On the other hand, I keep getting surprised by the resurfacing of all the memories of sexual harassment and assault that I had managed to repress from my memory. When reading about similar experiences, and ending up in multiple conversations about the movement, I kept remembering more horrible stuff men have done to me in the past. Just the other day, I was reminded of the old man who lived at the elderly home I worked at for a few weeks when I was 15. I never told anyone this, but on the first day my co-worker pulled me aside, telling me to stay away from him, as he had told her that he wanted to have sex with me. This was not even the first time I was sexualized by older men, and I was just 15, just out of puberty. But this should not happen to anyone. 

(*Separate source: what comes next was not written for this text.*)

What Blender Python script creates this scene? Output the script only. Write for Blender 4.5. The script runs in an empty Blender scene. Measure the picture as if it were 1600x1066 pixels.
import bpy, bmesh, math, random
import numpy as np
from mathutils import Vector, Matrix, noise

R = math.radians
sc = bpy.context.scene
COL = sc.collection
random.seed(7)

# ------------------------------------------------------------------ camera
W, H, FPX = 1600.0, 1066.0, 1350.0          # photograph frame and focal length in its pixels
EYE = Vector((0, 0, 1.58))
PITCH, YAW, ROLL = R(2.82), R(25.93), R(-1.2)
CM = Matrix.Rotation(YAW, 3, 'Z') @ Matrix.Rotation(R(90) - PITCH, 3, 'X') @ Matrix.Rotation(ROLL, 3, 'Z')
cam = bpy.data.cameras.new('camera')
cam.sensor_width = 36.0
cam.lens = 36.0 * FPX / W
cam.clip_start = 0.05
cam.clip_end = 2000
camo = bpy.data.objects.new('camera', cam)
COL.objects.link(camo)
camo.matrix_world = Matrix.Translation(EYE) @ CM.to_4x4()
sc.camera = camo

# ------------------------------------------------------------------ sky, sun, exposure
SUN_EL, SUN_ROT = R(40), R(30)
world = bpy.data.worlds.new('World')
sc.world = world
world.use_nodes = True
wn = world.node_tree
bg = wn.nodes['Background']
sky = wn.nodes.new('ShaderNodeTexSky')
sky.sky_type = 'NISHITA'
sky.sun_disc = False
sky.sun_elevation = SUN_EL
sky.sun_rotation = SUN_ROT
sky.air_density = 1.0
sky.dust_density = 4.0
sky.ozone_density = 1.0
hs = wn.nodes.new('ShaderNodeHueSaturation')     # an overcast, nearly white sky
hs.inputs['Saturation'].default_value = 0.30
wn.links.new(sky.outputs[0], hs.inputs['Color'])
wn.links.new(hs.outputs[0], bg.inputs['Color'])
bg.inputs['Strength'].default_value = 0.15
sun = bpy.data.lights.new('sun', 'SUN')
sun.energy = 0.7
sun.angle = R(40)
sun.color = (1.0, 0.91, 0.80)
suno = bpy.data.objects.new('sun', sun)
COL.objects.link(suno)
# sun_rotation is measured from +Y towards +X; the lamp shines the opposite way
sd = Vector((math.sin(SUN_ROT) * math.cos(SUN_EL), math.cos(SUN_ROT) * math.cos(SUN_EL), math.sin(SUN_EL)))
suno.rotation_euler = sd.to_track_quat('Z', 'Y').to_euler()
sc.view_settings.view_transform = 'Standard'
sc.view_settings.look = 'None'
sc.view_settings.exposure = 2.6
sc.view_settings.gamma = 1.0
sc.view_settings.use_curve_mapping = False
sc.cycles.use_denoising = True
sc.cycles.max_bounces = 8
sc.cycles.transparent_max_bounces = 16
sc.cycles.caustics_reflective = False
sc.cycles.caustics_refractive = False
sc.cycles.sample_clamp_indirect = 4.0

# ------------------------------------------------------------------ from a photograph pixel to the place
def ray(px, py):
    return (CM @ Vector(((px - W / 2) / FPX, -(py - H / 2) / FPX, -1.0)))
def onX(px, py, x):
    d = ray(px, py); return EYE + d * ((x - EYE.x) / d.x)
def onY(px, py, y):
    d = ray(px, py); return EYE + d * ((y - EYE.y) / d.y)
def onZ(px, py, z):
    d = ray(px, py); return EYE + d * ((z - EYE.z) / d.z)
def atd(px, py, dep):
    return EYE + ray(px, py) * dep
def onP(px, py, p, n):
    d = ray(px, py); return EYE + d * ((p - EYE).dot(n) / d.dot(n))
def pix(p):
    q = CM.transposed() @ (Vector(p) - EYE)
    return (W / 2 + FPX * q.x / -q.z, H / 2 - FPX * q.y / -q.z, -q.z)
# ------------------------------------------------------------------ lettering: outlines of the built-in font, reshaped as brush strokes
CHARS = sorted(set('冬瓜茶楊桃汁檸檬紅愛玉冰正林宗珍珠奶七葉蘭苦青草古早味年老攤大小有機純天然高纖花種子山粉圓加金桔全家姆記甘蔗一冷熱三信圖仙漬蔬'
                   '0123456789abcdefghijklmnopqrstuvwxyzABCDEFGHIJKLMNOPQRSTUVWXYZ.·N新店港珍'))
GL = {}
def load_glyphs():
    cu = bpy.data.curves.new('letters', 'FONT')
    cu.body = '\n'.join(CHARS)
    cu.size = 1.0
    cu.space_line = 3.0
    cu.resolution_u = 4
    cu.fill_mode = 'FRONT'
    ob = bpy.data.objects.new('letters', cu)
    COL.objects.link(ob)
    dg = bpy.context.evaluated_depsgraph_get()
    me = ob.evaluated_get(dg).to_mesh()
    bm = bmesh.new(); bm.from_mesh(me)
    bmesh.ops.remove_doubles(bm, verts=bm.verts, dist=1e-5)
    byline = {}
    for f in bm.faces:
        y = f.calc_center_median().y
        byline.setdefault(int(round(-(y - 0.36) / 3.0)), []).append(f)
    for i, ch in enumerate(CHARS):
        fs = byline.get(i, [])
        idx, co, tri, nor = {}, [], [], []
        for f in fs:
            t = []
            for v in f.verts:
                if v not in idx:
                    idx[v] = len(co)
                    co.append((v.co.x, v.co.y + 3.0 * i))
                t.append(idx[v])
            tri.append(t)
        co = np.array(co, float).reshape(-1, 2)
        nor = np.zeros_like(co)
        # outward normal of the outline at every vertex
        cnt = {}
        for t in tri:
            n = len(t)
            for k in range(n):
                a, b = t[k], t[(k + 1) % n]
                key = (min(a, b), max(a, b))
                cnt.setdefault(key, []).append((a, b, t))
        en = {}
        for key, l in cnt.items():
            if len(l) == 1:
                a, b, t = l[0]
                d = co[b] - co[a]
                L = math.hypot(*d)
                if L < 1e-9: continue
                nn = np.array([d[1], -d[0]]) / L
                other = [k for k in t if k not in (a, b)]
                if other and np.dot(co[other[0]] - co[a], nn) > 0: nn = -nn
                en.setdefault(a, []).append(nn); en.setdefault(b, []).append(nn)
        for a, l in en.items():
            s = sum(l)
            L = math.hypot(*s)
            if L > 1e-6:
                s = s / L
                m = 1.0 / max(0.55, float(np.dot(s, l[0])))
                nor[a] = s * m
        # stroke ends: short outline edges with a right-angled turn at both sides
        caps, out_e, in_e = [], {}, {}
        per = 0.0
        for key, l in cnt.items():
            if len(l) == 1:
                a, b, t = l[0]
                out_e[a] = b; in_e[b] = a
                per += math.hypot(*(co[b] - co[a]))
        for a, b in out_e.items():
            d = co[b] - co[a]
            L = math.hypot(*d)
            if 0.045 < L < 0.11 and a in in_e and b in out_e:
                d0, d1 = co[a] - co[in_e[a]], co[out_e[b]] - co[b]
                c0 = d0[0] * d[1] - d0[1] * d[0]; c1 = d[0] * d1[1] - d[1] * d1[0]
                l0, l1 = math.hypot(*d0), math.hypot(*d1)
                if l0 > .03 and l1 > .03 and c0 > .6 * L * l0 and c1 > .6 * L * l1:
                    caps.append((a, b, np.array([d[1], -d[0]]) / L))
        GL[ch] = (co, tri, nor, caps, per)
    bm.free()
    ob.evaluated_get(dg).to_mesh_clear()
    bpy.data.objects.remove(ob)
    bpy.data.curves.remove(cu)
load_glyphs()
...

Source: Anjali Krishna // http://anjalikrishnan.tumblr.com/post/166473428848


But somehow, as with any movement led by women, it seems there has been extensive criticism and outrage. The biggest criticisers have been men, but some women have also criticised the movement. One example has to do with some victims naming their rapists, and the perpetrators of the crimes against them. Some are against this, claiming that everyone is innocent of a crime until proven otherwise. Many women have therefore been accused of lying, especially when these men have been taken to court but not been found guilty. The problem with this argument, however, is that the justice system has repeatedly failed to protect women against assault. It truly says something when a woman has extensive evidence, yet the defence finds a way to get around it. There is an example in Sweden, where a woman was raped, in spite of repeatedly saying no, and the judge claimed she was into BDSM and let the rapist go. Furthermore, there is a myth that a lot of women falsely accuse men of rape, for whatever reasons. But statistics show that in the U.S., only 2-8 % of the accusations about rape are false, and the numbers are similar in the UK. 


Source: Grrrl Army // https://hellishrebuke.com/2016/06/13/screaming-without-being-heard-rape-culture-in-hardcore/comment-page-1/


Another criticism is claiming that it is an expression of hate towards men, and for instance that "men cannot even flirt anymore", or say hello to a woman on the street. It is tragic how, once again, a feminist movement becomes so misunderstood it turns men into victims. What they seem to forget is that men are victims of sex crime as well, albeit not as many as among women. Also, when women cannot feel safe while walking outside, at home, or basically anywhere, as they have been harassed and assaulted in all of these places, is men's fear of saying “hi” or flirting really the most pressing issue?

It is possible to flirt with and greet a stranger without taking it too far. Just learn how to take a no for an answer, and to see when someone is uninterested in having a conversation with you, and you will be fine. There have been so many times when strange men have come up to talk to me, and I have clearly told them I do not want to as it makes me uncomfortable, and I have been in these situations before, where they always lead to them flirting with me and asking for my number. Telling them that I do not want to talk should not make them call me slurs, or prompt them to ask further questions.

This campaign does not only show how widespread these issues are, it is also a call for men to change their behaviour, and to stand up for women and against sexism.